Non merci, Großmutter, piepst es auf Kniehöhe.
Ich komme mir ein bisschen vor wie im Zoo. Brigitte muss jetzt einen Beruf erlernen und im zarten Alter von 35 Jahren zum ersten Mal auf den Arbeitsmarkt. Sie macht einen Kurs in sécretariat de direction und ertränkt ihren Kummer in Martini. Ich räume zwei Mal pro Woche die Literflschen aus dem Papierkorb. Madame ist erstaunlich offen beim Erzählen ud Mich-sehen-lassen. Allerdings ist die Wahrscheinlichkeit, dass wir uns auf irgendeinem gesellschaftlichen Parkett wiederbegegnen, auch sehr gering.
Ich erledige meine Arbeit so, wie ich es von Mutti gelernt habe. Allerdings gibt es immer wieder etwas Neues. Messing- und Silberbeschläge an Antiqutiäten polieren zum Beispiel. Eines Tages werde ich gebeten, die Tapeten feucht abzuwischen. Ich komme aus Raufaserland und bin erst einmal verdutzt. Aber es handelt sich um äußerst kostbare Seidentapeten, sie verstauben mit der Zeit und müssen eben gereinigt werden. Das ist bei vier Meter Deckenhöhe ganz schön akrobatisch. Aber gut, ich mache es halt. Abends erzähle ich das meiner Freundin Heike, die eine andere Einladung bekommen hat: Sie hat Teppiche gefegt. Die teuren Perserteppiche werden nicht mit dem Staubsauger behandelt, der würde sie im Laufe der Zeit auffressen. Heike und ich grinsen uns an und sie sagt trocken: Irgendwann bitten sie uns noch zum Staub lecken.

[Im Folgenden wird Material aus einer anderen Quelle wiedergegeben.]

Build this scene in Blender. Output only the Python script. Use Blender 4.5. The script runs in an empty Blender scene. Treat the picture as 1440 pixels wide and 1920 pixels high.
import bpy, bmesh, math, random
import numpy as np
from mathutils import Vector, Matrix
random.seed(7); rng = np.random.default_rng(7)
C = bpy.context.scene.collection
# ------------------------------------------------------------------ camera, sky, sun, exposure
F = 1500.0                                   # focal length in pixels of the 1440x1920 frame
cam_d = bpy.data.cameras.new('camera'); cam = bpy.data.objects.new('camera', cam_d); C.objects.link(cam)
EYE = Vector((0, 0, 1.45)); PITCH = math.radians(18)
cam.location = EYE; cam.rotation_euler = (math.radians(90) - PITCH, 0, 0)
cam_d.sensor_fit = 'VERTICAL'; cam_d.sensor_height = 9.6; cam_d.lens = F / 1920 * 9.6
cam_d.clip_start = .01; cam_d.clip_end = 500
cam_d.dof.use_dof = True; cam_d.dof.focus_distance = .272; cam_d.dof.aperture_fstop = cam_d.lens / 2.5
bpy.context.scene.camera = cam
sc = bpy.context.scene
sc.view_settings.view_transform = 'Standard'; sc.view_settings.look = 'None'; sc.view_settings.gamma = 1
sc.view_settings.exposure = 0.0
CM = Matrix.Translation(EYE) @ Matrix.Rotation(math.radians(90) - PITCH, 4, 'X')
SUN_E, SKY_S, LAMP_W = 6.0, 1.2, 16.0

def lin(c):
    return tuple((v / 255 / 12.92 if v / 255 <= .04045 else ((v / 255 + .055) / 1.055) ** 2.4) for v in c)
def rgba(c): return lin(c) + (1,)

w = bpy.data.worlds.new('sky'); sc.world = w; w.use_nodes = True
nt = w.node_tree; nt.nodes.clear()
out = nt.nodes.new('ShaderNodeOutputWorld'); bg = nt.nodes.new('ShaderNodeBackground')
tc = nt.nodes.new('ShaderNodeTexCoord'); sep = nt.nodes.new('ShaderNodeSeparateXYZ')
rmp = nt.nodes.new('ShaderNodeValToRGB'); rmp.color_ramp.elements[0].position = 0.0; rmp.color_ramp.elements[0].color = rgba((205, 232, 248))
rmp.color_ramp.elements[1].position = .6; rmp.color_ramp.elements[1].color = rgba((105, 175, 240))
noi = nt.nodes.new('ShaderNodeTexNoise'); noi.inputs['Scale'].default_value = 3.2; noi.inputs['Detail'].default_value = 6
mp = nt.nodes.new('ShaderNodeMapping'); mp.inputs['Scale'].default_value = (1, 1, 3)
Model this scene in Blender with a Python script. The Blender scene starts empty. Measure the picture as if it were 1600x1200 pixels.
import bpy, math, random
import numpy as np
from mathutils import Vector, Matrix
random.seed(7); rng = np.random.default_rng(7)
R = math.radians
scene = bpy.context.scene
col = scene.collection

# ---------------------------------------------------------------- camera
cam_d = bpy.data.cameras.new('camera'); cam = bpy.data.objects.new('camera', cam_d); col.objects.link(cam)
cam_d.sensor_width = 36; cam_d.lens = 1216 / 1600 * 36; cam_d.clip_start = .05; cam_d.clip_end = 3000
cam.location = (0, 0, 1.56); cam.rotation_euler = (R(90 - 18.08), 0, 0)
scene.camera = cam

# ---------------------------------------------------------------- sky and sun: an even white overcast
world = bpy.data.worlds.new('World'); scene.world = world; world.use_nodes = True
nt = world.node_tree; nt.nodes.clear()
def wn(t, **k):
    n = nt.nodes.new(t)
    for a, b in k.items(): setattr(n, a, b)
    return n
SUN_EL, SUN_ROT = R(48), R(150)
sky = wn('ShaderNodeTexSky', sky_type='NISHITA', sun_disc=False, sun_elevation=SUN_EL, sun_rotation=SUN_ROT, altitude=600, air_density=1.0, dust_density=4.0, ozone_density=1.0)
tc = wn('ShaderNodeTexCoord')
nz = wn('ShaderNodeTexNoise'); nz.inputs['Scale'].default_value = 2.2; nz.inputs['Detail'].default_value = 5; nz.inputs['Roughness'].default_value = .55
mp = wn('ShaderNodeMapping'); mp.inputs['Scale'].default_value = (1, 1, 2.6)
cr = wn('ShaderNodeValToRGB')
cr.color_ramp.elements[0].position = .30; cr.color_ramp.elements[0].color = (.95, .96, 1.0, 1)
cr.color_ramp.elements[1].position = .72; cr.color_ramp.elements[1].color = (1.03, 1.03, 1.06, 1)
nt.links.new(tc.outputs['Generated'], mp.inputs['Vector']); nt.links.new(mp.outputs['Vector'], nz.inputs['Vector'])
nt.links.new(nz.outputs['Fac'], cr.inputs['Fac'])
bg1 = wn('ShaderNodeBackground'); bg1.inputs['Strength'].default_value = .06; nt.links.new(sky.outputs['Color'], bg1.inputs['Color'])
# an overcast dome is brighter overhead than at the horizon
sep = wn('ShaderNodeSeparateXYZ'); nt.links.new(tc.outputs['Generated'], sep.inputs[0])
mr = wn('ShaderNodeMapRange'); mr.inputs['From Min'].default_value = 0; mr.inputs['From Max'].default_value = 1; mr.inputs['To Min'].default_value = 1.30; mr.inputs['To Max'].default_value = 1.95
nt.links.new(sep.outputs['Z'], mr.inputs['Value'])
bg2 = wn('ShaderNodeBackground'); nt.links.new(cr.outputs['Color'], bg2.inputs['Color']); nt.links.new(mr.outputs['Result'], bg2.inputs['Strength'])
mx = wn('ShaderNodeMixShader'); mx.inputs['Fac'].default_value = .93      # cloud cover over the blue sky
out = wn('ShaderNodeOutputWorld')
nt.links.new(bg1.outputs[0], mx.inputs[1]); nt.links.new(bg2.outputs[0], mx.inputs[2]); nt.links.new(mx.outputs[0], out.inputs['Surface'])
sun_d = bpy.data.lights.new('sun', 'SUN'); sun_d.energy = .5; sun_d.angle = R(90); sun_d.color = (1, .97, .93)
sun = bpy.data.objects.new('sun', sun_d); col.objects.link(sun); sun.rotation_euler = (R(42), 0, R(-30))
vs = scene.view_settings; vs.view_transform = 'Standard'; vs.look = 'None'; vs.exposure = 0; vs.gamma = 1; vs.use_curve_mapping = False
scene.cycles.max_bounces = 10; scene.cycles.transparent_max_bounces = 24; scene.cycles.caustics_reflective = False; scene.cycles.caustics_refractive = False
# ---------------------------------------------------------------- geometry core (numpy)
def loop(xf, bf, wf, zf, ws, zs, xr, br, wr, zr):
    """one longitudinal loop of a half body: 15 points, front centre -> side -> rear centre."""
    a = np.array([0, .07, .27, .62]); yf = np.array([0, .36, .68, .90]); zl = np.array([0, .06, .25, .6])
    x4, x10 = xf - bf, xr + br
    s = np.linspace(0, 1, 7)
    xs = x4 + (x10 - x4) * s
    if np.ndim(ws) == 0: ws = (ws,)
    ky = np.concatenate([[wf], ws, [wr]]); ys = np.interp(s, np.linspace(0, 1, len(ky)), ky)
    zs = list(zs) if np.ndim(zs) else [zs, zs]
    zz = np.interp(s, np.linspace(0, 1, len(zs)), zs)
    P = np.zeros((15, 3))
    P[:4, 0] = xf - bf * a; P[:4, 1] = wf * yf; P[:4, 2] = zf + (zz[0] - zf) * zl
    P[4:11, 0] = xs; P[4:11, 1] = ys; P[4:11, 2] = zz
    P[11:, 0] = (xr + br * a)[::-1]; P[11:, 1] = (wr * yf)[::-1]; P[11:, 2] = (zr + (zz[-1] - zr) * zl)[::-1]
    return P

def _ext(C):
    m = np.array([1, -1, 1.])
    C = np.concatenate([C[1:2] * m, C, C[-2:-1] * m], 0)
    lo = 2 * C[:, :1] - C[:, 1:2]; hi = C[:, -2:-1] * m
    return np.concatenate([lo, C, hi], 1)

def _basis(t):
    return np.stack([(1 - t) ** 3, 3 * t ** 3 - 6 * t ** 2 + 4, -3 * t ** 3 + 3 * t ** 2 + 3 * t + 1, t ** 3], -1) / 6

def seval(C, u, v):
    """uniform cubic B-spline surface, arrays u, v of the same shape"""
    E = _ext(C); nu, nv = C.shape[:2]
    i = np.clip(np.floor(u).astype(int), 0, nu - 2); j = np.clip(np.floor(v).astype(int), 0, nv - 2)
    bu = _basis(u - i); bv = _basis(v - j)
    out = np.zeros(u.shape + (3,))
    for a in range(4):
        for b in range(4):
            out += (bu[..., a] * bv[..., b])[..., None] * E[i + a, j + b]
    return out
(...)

PS: Wie es aussieht, ist das System Zimmer gegen Arbeit ausgestorben. Die chambres de bonne sind alle nach und nach an Immobilienfirmen verkauft worden, die aus mehreren von ihnen Wohnungen zusammengeschraubt haben. Der Immobilienpreis liegt im Moment in Paris bei 11.000€ pro Quadratmeter, im Bermudadreieck bei 16.000€. Da generiert ein Zehn-Quadratmeter-Zimmer schnell ein kleines Vermögen von 100.000€. Aber ich bedaure das Verschwinden dieser Zimmer.